### [Required task]
Stop after the line containing "return mb.build(name, M[m], parent, smooth, label=None": print each line exactly from the first line of the listing up to that point.

### [Data section]
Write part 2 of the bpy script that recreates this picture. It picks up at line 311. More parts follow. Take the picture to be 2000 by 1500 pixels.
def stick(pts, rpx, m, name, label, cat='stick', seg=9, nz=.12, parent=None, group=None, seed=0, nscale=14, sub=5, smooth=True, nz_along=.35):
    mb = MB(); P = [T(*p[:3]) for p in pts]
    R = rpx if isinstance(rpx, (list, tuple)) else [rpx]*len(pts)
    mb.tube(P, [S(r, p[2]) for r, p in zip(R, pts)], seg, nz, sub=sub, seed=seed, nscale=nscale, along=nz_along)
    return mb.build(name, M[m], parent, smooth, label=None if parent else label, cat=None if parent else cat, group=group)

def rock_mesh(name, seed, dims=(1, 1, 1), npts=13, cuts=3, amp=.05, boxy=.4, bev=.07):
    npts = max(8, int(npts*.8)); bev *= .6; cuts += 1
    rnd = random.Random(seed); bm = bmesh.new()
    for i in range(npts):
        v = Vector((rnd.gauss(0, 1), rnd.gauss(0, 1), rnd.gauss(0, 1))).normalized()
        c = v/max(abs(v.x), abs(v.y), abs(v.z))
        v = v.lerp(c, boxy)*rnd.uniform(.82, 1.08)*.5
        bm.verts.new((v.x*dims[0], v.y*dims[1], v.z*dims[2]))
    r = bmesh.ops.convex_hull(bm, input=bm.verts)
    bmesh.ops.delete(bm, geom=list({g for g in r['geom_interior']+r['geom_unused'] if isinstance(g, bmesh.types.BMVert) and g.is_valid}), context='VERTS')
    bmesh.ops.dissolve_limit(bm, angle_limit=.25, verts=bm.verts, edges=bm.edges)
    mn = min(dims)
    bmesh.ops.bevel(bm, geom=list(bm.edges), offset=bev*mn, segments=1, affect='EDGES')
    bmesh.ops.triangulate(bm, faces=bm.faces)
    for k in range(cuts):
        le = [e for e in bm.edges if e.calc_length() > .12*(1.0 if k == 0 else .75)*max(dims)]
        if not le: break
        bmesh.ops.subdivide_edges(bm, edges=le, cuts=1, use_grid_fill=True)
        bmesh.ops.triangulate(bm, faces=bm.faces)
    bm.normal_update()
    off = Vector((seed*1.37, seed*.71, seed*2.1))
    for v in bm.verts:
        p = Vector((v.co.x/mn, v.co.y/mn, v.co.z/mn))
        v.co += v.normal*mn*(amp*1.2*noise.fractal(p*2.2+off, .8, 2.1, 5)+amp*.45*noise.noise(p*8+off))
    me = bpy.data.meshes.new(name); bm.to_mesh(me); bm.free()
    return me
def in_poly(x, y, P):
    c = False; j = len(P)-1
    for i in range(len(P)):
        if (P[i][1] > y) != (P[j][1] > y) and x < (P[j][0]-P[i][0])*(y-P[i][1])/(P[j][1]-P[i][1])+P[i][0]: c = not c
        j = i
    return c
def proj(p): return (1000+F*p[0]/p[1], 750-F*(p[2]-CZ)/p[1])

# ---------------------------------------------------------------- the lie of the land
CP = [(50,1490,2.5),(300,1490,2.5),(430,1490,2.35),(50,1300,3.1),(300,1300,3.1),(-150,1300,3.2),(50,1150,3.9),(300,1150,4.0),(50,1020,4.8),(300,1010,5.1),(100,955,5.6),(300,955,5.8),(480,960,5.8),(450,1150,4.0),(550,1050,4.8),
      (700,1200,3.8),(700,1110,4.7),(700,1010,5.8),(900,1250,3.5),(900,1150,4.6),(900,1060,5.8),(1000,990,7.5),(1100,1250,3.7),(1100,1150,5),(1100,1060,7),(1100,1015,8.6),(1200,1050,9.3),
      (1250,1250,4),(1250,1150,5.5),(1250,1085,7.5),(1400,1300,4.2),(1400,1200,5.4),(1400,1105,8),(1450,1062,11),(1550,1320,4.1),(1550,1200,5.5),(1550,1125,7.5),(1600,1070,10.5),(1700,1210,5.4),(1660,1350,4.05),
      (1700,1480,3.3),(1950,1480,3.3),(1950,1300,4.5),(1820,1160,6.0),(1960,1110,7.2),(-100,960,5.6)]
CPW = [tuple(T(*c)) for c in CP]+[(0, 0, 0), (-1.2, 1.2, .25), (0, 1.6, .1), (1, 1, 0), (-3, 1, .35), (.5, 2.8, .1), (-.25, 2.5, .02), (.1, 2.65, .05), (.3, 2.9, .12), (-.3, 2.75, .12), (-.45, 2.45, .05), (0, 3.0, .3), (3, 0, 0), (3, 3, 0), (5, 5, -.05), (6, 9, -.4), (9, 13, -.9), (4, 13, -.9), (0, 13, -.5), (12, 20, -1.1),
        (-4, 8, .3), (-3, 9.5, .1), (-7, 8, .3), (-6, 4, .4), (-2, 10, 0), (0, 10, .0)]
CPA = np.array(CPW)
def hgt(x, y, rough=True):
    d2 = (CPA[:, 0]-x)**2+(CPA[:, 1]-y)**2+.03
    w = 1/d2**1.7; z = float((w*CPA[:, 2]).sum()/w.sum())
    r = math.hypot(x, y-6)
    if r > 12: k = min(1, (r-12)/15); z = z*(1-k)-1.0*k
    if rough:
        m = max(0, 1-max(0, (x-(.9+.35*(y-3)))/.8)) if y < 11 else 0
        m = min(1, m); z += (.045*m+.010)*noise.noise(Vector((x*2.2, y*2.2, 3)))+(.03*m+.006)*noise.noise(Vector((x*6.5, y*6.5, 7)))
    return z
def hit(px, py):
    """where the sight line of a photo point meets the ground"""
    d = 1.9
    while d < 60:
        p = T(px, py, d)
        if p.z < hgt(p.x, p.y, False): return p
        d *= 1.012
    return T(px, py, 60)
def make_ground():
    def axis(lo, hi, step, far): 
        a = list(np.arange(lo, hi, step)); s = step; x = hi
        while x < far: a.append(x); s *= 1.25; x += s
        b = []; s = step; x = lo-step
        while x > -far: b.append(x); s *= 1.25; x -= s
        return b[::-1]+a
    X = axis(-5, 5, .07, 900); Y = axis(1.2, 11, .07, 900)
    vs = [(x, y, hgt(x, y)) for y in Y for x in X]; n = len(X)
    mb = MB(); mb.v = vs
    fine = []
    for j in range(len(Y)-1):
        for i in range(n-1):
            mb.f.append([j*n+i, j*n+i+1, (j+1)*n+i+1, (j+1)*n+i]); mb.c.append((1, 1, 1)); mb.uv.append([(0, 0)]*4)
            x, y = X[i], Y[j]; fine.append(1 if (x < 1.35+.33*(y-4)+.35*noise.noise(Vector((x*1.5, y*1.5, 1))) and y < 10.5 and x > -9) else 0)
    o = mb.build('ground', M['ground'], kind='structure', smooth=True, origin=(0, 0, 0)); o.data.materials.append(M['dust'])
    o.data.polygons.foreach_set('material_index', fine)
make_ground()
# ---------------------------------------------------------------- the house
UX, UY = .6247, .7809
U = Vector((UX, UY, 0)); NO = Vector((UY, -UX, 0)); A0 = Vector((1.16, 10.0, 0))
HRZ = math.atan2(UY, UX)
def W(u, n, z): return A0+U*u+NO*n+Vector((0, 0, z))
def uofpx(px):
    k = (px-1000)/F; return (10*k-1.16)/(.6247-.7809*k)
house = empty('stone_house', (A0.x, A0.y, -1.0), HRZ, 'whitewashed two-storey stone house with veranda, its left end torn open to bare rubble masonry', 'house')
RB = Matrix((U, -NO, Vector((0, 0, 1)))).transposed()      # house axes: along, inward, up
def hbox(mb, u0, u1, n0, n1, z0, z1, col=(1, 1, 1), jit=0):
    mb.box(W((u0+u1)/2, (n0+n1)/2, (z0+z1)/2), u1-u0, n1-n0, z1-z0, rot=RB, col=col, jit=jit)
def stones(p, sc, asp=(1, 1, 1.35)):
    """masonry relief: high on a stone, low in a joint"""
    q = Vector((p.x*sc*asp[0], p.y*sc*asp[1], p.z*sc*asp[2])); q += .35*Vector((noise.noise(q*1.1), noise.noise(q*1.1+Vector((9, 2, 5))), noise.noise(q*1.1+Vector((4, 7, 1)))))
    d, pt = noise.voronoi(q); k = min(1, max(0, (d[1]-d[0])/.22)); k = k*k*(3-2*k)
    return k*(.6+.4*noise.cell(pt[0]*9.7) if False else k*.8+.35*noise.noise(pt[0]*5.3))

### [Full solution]
Write part 2 of the bpy script that recreates this picture. It picks up at line 311. More parts follow. Take the picture to be 2000 by 1500 pixels.
def stick(pts, rpx, m, name, label, cat='stick', seg=9, nz=.12, parent=None, group=None, seed=0, nscale=14, sub=5, smooth=True, nz_along=.35):
    mb = MB(); P = [T(*p[:3]) for p in pts]
    R = rpx if isinstance(rpx, (list, tuple)) else [rpx]*len(pts)
    mb.tube(P, [S(r, p[2]) for r, p in zip(R, pts)], seg, nz, sub=sub, seed=seed, nscale=nscale, along=nz_along)
    return mb.build(name, M[m], parent, smooth, label=None if parent else label, cat=None if parent else cat, group=group)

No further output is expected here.